Nov 21, 2011
CSNEWS
LAVAL, Quebec — As Alimentation Couche-Tard executives prepare to announce better-than-expected second quarter results, the company is reportedly looking to turn up its focus on fresh food.
The Canadian-based company has been coping well with the fallout from the economic slump, which has not hit the North American convenience store sector as hard as other industries. Add to that the recent lift from higher gas margins in the United States, a stronger dollar, and the 322 southern California stores recently acquired from Exxon Mobil Corp., and Couche-Tard investors can expect better-than-expected results, GMP Securities analyst Martin Landry told the Globe and Mail.
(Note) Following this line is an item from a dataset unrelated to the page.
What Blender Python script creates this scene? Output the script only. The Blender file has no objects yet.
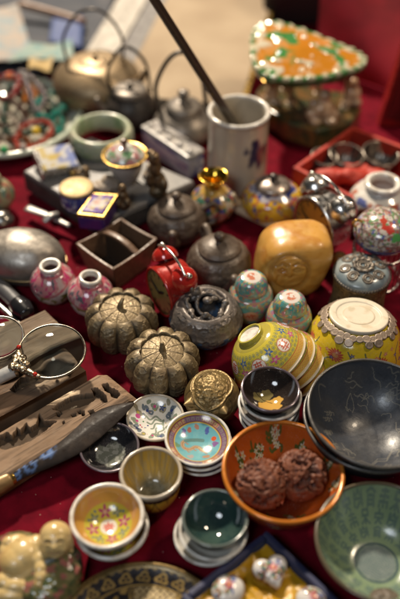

He anticipates that Couche-Tard will continue to post healthy earnings growth in the high single to double digits “for the foreseeable future” as it expands its fresh-food program, continues to trim costs and makes more acquisitions.
During its earnings call tomorrow, Couche-Tard President and CEO Alain Bouchard and his team will likely provide a progress report on the higher-margin fresh food strategy, the news outlet reported.
Fresh food is an important component for the convenience store operator, whose U.S. stores operate under the Circle K banner and whose Canadian brands include Mac’s in Ontario. Competition from direct rivals and chains such as Walmart is heating up and it makes sense to shift into a higher-growth, higher-margin segment to offset shrinking cigarette sales and low-margin gasoline returns, according to the report.
Fresh food currently accounts for about 18 percent of gross margins at Couche-Tard; however, Bouchard wants to bring that figure up to 25 percent. To that end, Couche-Tard brought Joseph Chiovera on board earlier this year to head its foodservice unit. Chiovera previously served as the senior fresh food executive at Dallas-based 7-Eleven Inc.